Adapun wakilnya ialah Inspektur Jenderal Kementerian Dalam Negeri dan Jaksa Agung Muda Bidang Pengawasan Kejaksaan Agung.
Anggota Reclasseering Indonesia berharap, kasus pungli dan jual beli tanah di kawasan hutan ini diusut tuntas sampai ke akar-akarnya.
“Agar semuanya di babat tuntas tidak pandang bulu, entah itu dari oknum pengurus LMDH, mantri hutan, mandor, KPH, oknum kepala desa ataupun camat, maupun dinas-dinas terkait yang mungkin ikut terlibat atas pungli dan jual beli lahan hutan ini mohon untuk segera diselidiki dan ditindak,” ujar Eko Susianto.
Karena anggota Tim Reclasseering Indonesia ini pun juga atas permintaan dari warga masyarakat yang merasa dirugikan, khususnya para anggota LMDH setempat.
“Ada beberapa aliansi mahasiswa pecinta dan pemerhati lingkungan hidup dari 4 Universitas terkenal di Kabupaten Malang dan Surabaya, serta ada 12 masyarakat dari 3 Desa yang meminta langsung kepada saya untuk membantu mengatasi masalah ketidakseimbangan ini, yakni warga Desa Lebakharjo, Desa Pujiharjo dan Desa Lenggoksono, yang ketiga Desa tersebut ada di Kecamatan Ampelgading dan Kecamatan Tirtoyudo,” imbuhnya.
Ada juga 6 pengacara dan advokat terkenal dari Jakarta, Surabaya, Malang dan Bandung yang turut mendukung langkah anggota Reclasseering Indonesia ini.
Lebih lanjut ia mengatakan, bahwa selama ini semua kasus tidak pernah sampai ke rana hukum, selalu saja berhenti di meja mediasi oknum Kecamatan.
Diduga kuat, adanya persekongkolan antara oknum-oknum yang bersangkutan, termasuk adanya oknum polisi ‘nakal’ yang turut membantu pihak yang salah karena sudah menerima ‘amplop’ yang jumlahnya tidak mungkin sedikit.
Untuk itu, warga masyarakat sangat berharap, agar hukum serta keadilan di Indonesia ini ditegakkan, terutama di wilayah-wilayah terpencil yang jauh dari pantauan para Menteri dan juga Bapak Presiden.
Agar oknum yang berwenang dari Jakarta, turun langsung mengecek dan menindak upaya pungli dan jual beli lahan ini, Propam Polda Jatim pun juga harus mengecek anggotanya yang ‘nakal’ dan sering mendapat ‘amplop’.

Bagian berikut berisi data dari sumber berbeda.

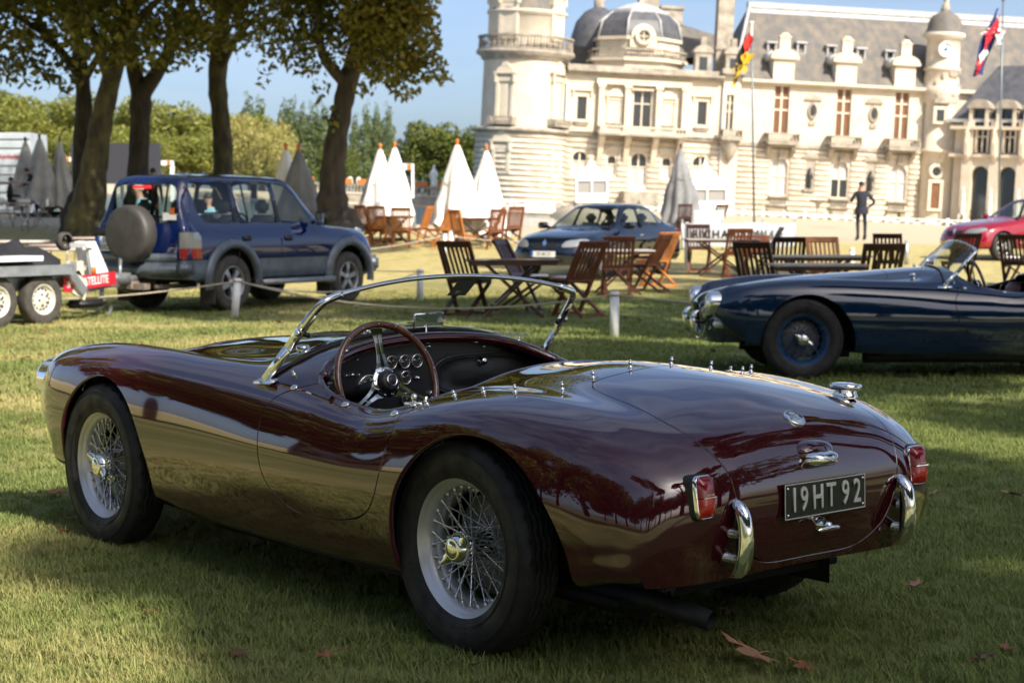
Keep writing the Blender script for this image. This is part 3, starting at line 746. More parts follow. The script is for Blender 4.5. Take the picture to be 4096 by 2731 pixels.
    # ---- overriders
    for s in (1, -1):
        ov_ = empty('overrider'); ov_.parent = car
        b = MB(); G = []
        zs = [(.330, .010, -.858), (.333, .017, -.868), (.342, .0245, -.880), (.36, .0295, -.893), (.39, .031, -.902), (.42, .029, -.906), (.45, .0265, -.906), (.48, .026, -.902), (.505, .0265, -.896), (.522, .0255, -.888), (.536, .021, -.876), (.545, .014, -.862), (.549, .006, -.850)]
        for z, w, x in zs:
            ring = []
            for k in range(20):
                a = math.pi*k/19; ring.append((x+.008+(.030*(1-math.sin(a)**.8)), s*.362+w*math.cos(a)*.80, z))
            G.append(ring)
        b.grid(G, sm=True); b.build('blade', CHROME, ov_)
        b = MB(); G2 = [[(x+.030, s*.362+w*.9*u, z) for u in (-1, 1)] for z, w, x in zs[1:-1]]; b.grid(G2); b.bar((-.855, s*.362, .36), (-.855, s*.362, .50), .034, .004, up=(1, 0, 0)); b.build('backing_plate', BLACKT, ov_)
        b = MB()
        for z in (.455, .385):
            b.lathe([(.0215, 0), (.0215, .005), (.013, .006), (.0125, .075), (.0125, .08)], 18, axis='x', c=(-.79, s*.372, z), M=Matrix.Translation((-.79, 0, 0)) @ Matrix.Diagonal((-1, 1, 1, 1)) @ Matrix.Translation((.79, 0, 0)))
        b.build('mounting_tube', STEEL, ov_)
    # ---- number plate
    pl = empty('number_plate'); pl.parent = car
    M = frame((-.8505, 0, .520), (0, -1, 0), (.03, 0, 1))
    b = MB(); b.prism([(-.178, -.050), (.178, -.050), (.178, .050), (-.178, .050)], 0, .003, M=M); b.build('backing', PLATEBK, pl)
    b = MB()
    for c0, d in (((0, .0485, .0038), (.356, .003, .0016)), ((0, -.0485, .0038), (.356, .003, .0016)), ((.1765, 0, .0038), (.003, .094, .0016)), ((-.1765, 0, .0038), (.003, .094, .0016))): b.box(c0, d, M=M)
    b.build('border', PLATEAL, pl)
    for ch, x in (('1', -.139), ('9', -.097), ('H', -.036), ('T', .021), ('9', .086), ('2', .139)):
        text('character', ch, .098, .0022, PLATEAL, pl, M @ Matrix.Translation((x, 0, .0045)), sx=.72, bevel=.0012)
    for x, y in ((-.166, .038), (.166, .038), (-.166, -.038), (.166, -.038)):
        b = MB(); b.ball(tuple(M @ Vector((x, y, .004))), .0045, 10, 6); b.build('plate_screw', CHROME, pl)
    # ---- plate lamp, T handle, badge, filler cap
    la = empty('plate_lamp'); la.parent = car
    def bulge(cx, rx, ry, rz, cz, m, nm, e=.62, x0=-.79):
        b = MB(); G = []
        for i in range(13):
            t = i/12; f = (1-t**3.2)**.45 if t < 1 else 0; G.append([(x0-(x0-cx)*t, ry*f*math.copysign(abs(math.cos(2*math.pi*k/32))**e, math.cos(2*math.pi*k/32)), cz+rz*f*math.copysign(abs(math.sin(2*math.pi*k/32))**e, math.sin(2*math.pi*k/32))) for k in range(32)])
        b.grid(G, closed_v=True); b.build(nm, m, la)
    bulge(-.845, .1, .088, .042, .640, MAROON, 'lamp_housing', .8, -.76); bulge(-.876, .1, .066, .0255, .628, CHROME, 'chrome_cover')
    b = MB(); b.lathe([(.004, -.8785), (.006, -.876), (.006, -.86)], 10, axis='x', c=(0, 0, .630)); b.build('cover_screw', CHROME, la)
    th = empty('boot_handle'); th.parent = car
    b = MB(); b.lathe([(.021, .83), (.021, .842), (.015, .848), (.011, .858), (.011, .872), (0, .875)], 24, axis='x', M=Matrix.Diagonal((-1, 1, 1, 1)), c=(0, 0, .437)); b.build('escutcheon', CHROME, th)
    b = MB(); G = []
    for t in np.linspace(-1, 1, 15):
        w = .0085*(1-.35*abs(t))*(1 if abs(t) < .97 else .4); G.append([(-.872+.004*t*t+w*.8*math.cos(a), .048*t, .432-.004*abs(t)+w*math.sin(a)) for a in np.linspace(0, 2*math.pi, 14, endpoint=False)])
    b.grid(G, closed_v=True); b.build('bar', CHROME, th)
    b = MB(); b.lathe([(.0022, -.8795), (.0022, -.87)], 8, axis='x', c=(0, 0, .432)); b.build('keyhole', BLACKT, th)
    bp, bn = surf(-.735, 0); bp = Vector((-.733, 0, .7355)); bn = surf(-.735, .01)[1]; bn = Vector((bn.x, 0, bn.z)).normalized()
    bd = empty('boot_badge'); bd.parent = car; M = frame(bp, (0, -1, 0), bn.cross(Vector((0, -1, 0))))
    b = MB(); b.lathe([(.034, -.003), (.034, .003), (.0315, .0055), (.029, .0045), (0, .0050)], 36, M=M); b.build('disc', CHROME, bd)
    text('badge_letter', 'AC', .034, .0012, STEEL, bd, M @ Matrix.Translation((0, 0, .005)), sx=.9)
    fp, fn = surf(-.545, -.468); fc = empty('filler_cap'); fc.parent = car
    fn = (fn*.5+Vector((0, 0, 1))*.5).normalized(); M = frame(fp-fn*.004, Vector((1, 0, 0)), fn.cross(Vector((1, 0, 0))))
    b = MB(); b.lathe([(.040, 0), (.040, .012), (.036, .016), (.036, .03)], 28, M=M); b.build('neck', CHROME, fc)
    b = MB(); b.lathe([(.036, .026), (.050, .026), (.0535, .029), (.0535, .041), (.049, .046), (.02, .0495), (0, .050)], 8, M=M, sm=False); b.lathe([(.042, .046), (.02, .0502), (0, .0508)], 28, M=M); b.build('cap', CHROME, fc, bevel=.0015)
    # ---- exhaust
    b = MB(); ex = spline(np.array([(.15, .40, .185), (-.25, .42, .205), (-.50, .42, .222), (-.58, .42, .226), (-.66, .405, .216), (-.76, .375, .196)]), 8)
    b.tube(ex, .030, 20, caps=False); b.tube(ex, .026, 20, caps=False)
    b.build('exhaust_pipe', PIPE, car)
    b = MB(); b.tube([(-.60, .375, .22), (-.595, .37, .30)], .008, 8); b.box((-.6, .39, .262), (.02, .05, .008)); b.build('exhaust_hanger', BLACKT, car)
    b = MB(); b.tube(spline(np.array([(1.75, .45, .16), (1.4, .47, .165), (1.1, .48, .165), (.3, .44, .16)]), 6), .045, 14); b.build('silencer', PIPE, car)
    # ---- nose: grille bars, headlamps, front overriders, side lamps
    gr = empty('grille'); gr.parent = car
    for k in range(13):
        y = -.24+.04*k; h = .15*(1-(abs(y)/.29)**2.6)**(1/2.6); b = MB(); b.bar((3.00-.5*y*y, y, .445-h), (3.03-.5*y*y, y, .445+h), .006, .02, up=(1, 0, 0)); b.build('bar', STEEL, gr)
    b = MB(); b.tube([(3.062-.45*yy*yy-.25*(zz-.47)**2*4*.3, yy, zz) for yy, zz in [(.285*math.copysign(abs(math.cos(a))**.77, math.cos(a)), .445+.155*math.copysign(abs(math.sin(a))**.77, math.sin(a))) for a in np.linspace(0, 2*math.pi, 48, endpoint=False)]], .009, 8, closed=True); b.build('surround', CHROME, gr)
    for s in (1, -1):
        hl = empty('headlight'); hl.parent = car; c0 = (2.985, s*.535, .608)
        b = MB(); b.lathe([(.100, -.10), (.100, .03), (.0985, .045), (.092, .055), (.087, .052)], 32, axis='x', c=c0); b.build('rim', CHROME, hl)
        b = MB(); b.lathe([(.088, .050), (.07, .066), (.04, .076), (0, .080)], 32, axis='x', c=c0); b.build('lens', LAMPGL, hl)
        b = MB(); b.lathe([(.034, -.06), (.034, .02), (.028, .034), (.012, .044), (0, .046)], 20, axis='x', c=(2.95, s*.54, .44)); b.build('side_lamp', LAMPGL, car)
        fo = empty('front_overrider'); fo.parent = car; b = MB(); G = []
        for z, w, x in [(.325, .008, 3.10), (.34, .020, 3.12), (.37, .026, 3.14), (.42, .024, 3.15), (.48, .024, 3.15), (.52, .020, 3.135), (.54, .008, 3.11)]:
            G.append([(x-.035*(1-math.sin(a)**.8), s*.27+w*math.cos(a), z) for a in np.linspace(0, math.pi, 14)])
        b.grid(G); b.build('blade', CHROME, fo)
        b = MB(); b.tube([(3.12, s*.27, .44), (2.95, s*.28, .44)], .011, 10); b.build('stalk', BLACKT, fo)
    # ---- wheels
    WM = wheel_meshes()
    wheel('wheel', WM, car, (0, .612, .325), 1, .11, spin=R(38)); wheel('wheel', WM, car, (0, -.612, .325), -1, .3, spin=1.1)
    wheel('wheel', WM, car, (2.286, .640, .325), 1, .05, spin=R(150), steer=0); wheel('wheel', WM, car, (2.286, -.640, .325), -1, .4)
    # moulded size lettering on the near tyres
    for wx, wy in ((0, .612), (2.286, .640)):
        for word, a0, rr, sz, st in (('5.50 R 16 X', 101, .257, .021, 5.0), ('RADIAL', 22, .254, .013, 4.2), ('MADE IN FRANCE', 160, .252, .010, 2.6), ('TUBE TYPE', 285, .254, .016, 4.6)):
            for i, ch in enumerate(word):
                if ch == ' ': continue
                a = R(a0-i*st); c0 = Vector((wx-math.cos(math.pi-a)*0+rr*math.cos(math.pi-a), wy+.0758, .325+rr*math.sin(math.pi-a)))
                t = math.pi-a; rad = Vector((math.cos(t), 0, math.sin(t))); tan = rad.cross(Vector((0, 1, 0)))
                text('tyre_lettering', ch, sz, .0006, RUBBER, car, frame(c0, -tan if (Vector((0, 1, 0)).dot((-tan).cross(rad)) > 0) else tan, rad))
    return car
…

Pungutan-pungutan semacam ini sudah lama dilakukan dan masyarakat yang tidak paham hukum hanya bisa menurut saja. Itu sebabnya perlu adanya penyuluhan dan sosialisasi terkait hukum di setiap Kecamatan atau setiap Desa, agar seluruh lapisan masyarakat patuh, taat dan sadar hukum, serta tidak lagi tertipu oknum-oknum nakal yang sengaja memanfaatkan ketidaktahuan masyarakat tersebut.
Adapula oknum LSM dan oknum media yang nakal dan sengaja memanfaatkan masyarakat awam tersebut, bukan malah membela masyarakat melainkan melakukan pembodohan-pembodohan yang membuat masyarakat malah mengeluarkan banyak uang untuk oknum media dan oknum LSM nakal tersebut.
Agar Kemenkumham lebih teliti lagi dalam memberi perijinan dan pengesahan kepada suatu lembaga atau media, jika ada lembaga atau media yang nakal seperti ini, agar ijin dari Kemenkumham dicabut saja, karena beberapa oknum lembaga dan oknum media sudah teridentifikasi dan siap dilaporkan.
Hukum di Indonesia harus ditegakkan, jangan lagi hukum meruncing ke bawah dan tumpul ke atas, karena hukum tertinggi adalah kesejahteraan rakyat.